Tuesday, December 24, 2013

. A different kind of peace plan.



"Glory to God in the highest heaven, and on earth peace to those on whom his favor rests" (Luke 2:14, NIV).

  How is it that God in infinite wisdom should send a son as a helpless one in a lowly place to challenge the power and consequences of sin in the fallen world?  Would not God’s deliberate gift of love to intervene with peace, surely be met with violence?  Could the outcome of such a plan with its rejection of lofty credentials and its limited access to power possibly result in anything but failure?  Centuries had come and gone with the power of armies and weaponry being the prevailing guarantor of borders, culture and change along with the position of heritage as a close associate in that controlling ability to reign.  How could a tiny baby now lying in a manger initiate any process of change?  Even if he could rise from this meager beginning, how could he ever hope to muster the position to challenge the weight of these age old realities?   Yes, there are exceptions of the small and weak securing the extra unbelievable strength, the special circumstance and even finding the unexpected cowardice of the seemingly invincible to win an occasional victory but in the vastness of countless battles in history,  Yet, it does not seem like a reasonable or victorious plan to send an offering of peace to combat the violence of sin and death.  God’s plan might seem illogical to humankind but it would change the world forever.
   
     The way of violence come early, even against the threat of the tiny undiscovered king, as hundreds were killed to silence the one unfound.  Violence usually reacts in two ways; it overreaches and maims the many in the pursuit of the intended as Herod did or it strikes one to affect many as the Sanhedrin did.  Thus it struck to end the son’s life on a cross by one of most vicious of history’s brutal acts of cruelty, and in an ironic twist it affected many with a different result.
   
    God in sending His son to be born on earth chose this peaceful entrance in a humble place to bring a different reality to the world.  Now by the son’s death, no one would now be denied the birthright, with all persons gaining access to godly heritage the same way.  Furthermore the weakest would be the strongest in their guaranteed transcendence beyond the power of all violence because of the resurrection of the sacrificial and liberating Son.  Improbable to the world; The Incarnation begins in the womb of a virgin who believes and who later treasures it all in her heart, pondering the angels, her husband support, the shepherds, the promise, the place and the baby she delivered and laid in a manger. 

     Peace came as Jesus was born there and it was victorious over sin on the cross, gaining the power to destroy forever violence and death as the Christ rose again granting peace with God to all who believe.

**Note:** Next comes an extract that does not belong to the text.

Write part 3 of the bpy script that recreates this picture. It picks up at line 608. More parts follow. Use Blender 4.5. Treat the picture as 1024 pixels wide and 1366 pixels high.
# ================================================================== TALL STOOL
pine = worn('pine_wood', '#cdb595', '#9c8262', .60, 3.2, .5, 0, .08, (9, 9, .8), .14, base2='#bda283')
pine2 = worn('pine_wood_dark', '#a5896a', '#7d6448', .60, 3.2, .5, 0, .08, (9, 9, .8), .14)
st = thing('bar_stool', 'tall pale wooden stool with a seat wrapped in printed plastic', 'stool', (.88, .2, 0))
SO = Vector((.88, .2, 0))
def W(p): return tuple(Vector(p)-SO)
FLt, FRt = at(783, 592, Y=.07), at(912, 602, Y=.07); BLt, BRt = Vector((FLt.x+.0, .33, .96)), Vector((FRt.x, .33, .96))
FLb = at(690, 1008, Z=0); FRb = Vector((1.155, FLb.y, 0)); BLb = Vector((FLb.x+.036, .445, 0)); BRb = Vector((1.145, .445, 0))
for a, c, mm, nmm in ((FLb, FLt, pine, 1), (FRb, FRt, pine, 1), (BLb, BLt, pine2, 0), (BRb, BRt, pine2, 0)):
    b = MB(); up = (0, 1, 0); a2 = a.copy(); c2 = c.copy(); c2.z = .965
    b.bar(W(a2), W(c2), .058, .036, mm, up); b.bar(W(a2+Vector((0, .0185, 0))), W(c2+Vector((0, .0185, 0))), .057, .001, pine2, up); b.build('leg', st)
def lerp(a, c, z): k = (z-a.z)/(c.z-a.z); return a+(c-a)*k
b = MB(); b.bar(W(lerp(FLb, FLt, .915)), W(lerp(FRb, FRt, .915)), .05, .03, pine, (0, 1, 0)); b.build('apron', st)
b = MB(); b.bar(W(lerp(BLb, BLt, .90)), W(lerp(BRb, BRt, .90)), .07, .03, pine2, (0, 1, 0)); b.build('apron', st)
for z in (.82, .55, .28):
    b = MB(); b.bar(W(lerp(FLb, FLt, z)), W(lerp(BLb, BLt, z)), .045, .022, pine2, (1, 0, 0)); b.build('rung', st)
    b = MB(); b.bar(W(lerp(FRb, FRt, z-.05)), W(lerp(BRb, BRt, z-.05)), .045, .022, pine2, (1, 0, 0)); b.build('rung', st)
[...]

God’s indescribable favor came on that Christmas night and the peace His Son secured and secures for evermore, now rests on all people everywhere.  No wonder the angels could not keep quiet as they proclaimed “Glory to God in the highest” as the begotten Son entered this world setting in motion God’s ultimate and victorious peace plan.  For Jesus Christ is not a peace written in words on parchment with ink but a living peace freely granted to all who would believe for now and for eternity, The peace of Christ passes all understanding because His peace secured in His grace ends all the amenity and strife from our sin and striving granting us peace all our days on earth flowing in peace in His presence forever.  Thanks, be to God.

“For Christ himself has brought peace to us. He united Jews and Gentiles into one people when, in his own body on the cross, he broke down the wall of hostility that separated us.  He did this by ending the system of law with its commandments and regulations. He made peace between Jews and Gentiles by creating in himself one new people from the two groups.  Together as one body, Christ reconciled both groups to God by means of his death on the cross, and our hostility toward each other was put to death” (Ephesians 2:14-16, NLT).